• What is expected:
Give back exactly the lines running from the line that holds "Keep writing the" through the line that holds "return (np.abs(a) < math.radians(31))", ends included, and no other lines.

• Excerpted records:
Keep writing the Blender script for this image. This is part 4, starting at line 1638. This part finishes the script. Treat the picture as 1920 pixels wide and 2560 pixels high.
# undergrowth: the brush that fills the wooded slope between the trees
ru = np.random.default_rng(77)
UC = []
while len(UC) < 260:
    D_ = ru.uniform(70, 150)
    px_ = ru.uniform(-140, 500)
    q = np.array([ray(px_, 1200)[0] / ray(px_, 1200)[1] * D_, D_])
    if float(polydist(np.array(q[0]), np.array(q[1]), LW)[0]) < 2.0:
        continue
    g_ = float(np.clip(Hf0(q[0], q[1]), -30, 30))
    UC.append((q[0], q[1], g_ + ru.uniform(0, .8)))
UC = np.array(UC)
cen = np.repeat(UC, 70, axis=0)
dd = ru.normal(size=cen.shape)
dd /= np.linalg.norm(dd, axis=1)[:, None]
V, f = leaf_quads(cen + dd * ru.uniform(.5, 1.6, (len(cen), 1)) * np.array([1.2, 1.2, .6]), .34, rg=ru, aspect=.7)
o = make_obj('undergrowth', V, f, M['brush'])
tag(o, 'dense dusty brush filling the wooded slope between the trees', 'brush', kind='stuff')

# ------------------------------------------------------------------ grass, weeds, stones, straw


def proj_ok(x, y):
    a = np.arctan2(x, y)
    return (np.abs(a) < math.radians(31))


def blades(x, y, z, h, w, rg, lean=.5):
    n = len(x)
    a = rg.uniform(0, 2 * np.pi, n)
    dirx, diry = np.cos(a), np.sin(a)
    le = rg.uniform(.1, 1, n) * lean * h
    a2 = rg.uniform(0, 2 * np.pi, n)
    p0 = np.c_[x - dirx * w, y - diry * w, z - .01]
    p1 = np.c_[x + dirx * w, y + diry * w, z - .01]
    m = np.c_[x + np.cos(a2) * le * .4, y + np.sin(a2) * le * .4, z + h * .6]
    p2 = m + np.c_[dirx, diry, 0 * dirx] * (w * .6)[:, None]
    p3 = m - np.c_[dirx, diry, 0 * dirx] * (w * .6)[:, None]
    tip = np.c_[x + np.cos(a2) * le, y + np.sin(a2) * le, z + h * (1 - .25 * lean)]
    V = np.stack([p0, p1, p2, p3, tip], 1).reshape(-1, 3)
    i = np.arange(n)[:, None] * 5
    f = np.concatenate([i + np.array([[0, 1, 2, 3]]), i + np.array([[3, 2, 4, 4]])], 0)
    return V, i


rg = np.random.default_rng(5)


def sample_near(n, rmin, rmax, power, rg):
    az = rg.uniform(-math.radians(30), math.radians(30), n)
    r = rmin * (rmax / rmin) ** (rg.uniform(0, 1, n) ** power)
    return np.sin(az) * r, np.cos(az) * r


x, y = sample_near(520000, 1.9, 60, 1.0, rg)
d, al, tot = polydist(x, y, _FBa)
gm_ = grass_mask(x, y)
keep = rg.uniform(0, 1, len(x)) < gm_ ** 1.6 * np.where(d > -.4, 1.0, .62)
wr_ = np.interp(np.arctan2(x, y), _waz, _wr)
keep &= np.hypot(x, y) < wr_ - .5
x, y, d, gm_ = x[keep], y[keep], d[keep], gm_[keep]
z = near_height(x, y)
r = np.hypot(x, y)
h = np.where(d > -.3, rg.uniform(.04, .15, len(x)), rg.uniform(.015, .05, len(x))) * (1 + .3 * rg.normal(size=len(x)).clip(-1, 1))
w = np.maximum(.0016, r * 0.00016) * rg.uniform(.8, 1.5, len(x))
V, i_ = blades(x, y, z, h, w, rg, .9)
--
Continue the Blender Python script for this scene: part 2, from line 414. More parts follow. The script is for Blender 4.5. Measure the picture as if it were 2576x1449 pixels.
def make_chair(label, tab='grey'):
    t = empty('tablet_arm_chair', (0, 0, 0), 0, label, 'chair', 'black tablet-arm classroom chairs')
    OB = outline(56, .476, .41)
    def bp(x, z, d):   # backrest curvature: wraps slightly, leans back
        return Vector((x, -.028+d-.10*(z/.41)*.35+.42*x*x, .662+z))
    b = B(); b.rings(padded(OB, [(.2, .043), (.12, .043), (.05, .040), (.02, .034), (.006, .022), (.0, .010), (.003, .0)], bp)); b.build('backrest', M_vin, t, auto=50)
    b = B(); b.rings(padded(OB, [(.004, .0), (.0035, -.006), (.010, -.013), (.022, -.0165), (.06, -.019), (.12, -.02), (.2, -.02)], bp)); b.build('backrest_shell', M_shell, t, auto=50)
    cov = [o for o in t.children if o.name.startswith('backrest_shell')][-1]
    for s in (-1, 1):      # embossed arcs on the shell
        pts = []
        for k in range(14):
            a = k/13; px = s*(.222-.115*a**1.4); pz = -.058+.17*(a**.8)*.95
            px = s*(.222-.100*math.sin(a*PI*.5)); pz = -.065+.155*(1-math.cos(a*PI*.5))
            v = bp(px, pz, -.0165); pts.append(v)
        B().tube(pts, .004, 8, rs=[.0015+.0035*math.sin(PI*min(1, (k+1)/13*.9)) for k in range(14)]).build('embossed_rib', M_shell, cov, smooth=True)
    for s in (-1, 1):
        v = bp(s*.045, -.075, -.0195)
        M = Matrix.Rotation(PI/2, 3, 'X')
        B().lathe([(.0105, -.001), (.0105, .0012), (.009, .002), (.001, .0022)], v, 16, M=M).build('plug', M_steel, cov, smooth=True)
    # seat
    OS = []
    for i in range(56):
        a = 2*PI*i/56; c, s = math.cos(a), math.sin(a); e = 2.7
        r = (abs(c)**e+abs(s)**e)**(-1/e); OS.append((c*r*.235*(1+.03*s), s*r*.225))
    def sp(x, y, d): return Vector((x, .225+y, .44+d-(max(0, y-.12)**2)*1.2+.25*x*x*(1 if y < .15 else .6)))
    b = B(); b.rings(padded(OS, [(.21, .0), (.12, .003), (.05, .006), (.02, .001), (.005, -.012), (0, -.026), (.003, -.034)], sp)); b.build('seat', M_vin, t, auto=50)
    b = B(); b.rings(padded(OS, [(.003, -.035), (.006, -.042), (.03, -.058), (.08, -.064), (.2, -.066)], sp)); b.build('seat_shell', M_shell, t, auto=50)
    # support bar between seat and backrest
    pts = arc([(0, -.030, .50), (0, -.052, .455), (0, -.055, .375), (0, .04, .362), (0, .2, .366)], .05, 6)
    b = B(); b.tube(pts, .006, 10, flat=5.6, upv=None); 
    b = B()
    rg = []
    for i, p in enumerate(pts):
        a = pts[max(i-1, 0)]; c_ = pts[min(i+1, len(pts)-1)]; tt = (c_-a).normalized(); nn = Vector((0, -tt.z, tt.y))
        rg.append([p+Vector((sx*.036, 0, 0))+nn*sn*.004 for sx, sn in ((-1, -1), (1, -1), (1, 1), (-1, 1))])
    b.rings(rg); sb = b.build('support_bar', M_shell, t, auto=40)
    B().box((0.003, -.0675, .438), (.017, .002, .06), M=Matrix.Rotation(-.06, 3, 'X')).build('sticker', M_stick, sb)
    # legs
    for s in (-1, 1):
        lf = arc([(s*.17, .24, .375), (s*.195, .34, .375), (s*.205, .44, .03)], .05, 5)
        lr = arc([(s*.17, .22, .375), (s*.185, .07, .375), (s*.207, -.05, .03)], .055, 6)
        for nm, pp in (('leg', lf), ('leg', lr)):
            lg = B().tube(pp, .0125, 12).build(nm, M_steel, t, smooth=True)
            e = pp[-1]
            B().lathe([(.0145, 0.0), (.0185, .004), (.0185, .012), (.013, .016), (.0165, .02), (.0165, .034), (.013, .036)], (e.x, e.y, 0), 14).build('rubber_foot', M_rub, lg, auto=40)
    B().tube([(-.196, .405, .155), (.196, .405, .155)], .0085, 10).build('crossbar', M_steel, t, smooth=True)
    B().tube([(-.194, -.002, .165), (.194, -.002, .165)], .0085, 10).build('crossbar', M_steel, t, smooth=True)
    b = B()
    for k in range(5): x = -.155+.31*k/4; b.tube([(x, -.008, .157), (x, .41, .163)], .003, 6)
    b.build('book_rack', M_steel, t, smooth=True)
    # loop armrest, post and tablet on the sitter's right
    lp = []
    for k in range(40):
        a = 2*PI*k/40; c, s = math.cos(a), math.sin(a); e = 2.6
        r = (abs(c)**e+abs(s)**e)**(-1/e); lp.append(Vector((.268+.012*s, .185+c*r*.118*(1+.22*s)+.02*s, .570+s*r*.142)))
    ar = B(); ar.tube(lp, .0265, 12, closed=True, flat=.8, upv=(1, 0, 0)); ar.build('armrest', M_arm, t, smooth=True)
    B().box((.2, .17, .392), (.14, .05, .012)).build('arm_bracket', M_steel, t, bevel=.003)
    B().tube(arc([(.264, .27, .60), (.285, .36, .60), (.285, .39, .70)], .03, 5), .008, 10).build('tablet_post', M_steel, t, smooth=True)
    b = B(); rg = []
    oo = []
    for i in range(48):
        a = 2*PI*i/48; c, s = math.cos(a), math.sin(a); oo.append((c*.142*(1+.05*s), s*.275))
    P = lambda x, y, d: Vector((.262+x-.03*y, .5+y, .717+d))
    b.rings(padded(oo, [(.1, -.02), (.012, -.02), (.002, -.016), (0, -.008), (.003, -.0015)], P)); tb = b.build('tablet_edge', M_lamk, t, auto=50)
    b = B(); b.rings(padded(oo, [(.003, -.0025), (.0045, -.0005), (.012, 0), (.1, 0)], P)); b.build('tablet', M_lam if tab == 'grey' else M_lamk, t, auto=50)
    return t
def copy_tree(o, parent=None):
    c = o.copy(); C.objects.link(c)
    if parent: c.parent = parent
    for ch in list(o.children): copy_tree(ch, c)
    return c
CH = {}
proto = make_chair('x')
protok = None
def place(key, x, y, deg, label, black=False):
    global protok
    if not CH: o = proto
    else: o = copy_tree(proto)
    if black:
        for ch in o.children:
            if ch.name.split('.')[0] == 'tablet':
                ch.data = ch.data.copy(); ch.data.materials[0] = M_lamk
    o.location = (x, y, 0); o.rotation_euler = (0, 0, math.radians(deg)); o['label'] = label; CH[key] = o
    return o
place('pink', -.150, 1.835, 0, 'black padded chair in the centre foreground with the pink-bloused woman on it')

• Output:
Keep writing the Blender script for this image. This is part 4, starting at line 1638. This part finishes the script. Treat the picture as 1920 pixels wide and 2560 pixels high.
# undergrowth: the brush that fills the wooded slope between the trees
ru = np.random.default_rng(77)
UC = []
while len(UC) < 260:
    D_ = ru.uniform(70, 150)
    px_ = ru.uniform(-140, 500)
    q = np.array([ray(px_, 1200)[0] / ray(px_, 1200)[1] * D_, D_])
    if float(polydist(np.array(q[0]), np.array(q[1]), LW)[0]) < 2.0:
        continue
    g_ = float(np.clip(Hf0(q[0], q[1]), -30, 30))
    UC.append((q[0], q[1], g_ + ru.uniform(0, .8)))
UC = np.array(UC)
cen = np.repeat(UC, 70, axis=0)
dd = ru.normal(size=cen.shape)
dd /= np.linalg.norm(dd, axis=1)[:, None]
V, f = leaf_quads(cen + dd * ru.uniform(.5, 1.6, (len(cen), 1)) * np.array([1.2, 1.2, .6]), .34, rg=ru, aspect=.7)
o = make_obj('undergrowth', V, f, M['brush'])
tag(o, 'dense dusty brush filling the wooded slope between the trees', 'brush', kind='stuff')

# ------------------------------------------------------------------ grass, weeds, stones, straw


def proj_ok(x, y):
    a = np.arctan2(x, y)
    return (np.abs(a) < math.radians(31))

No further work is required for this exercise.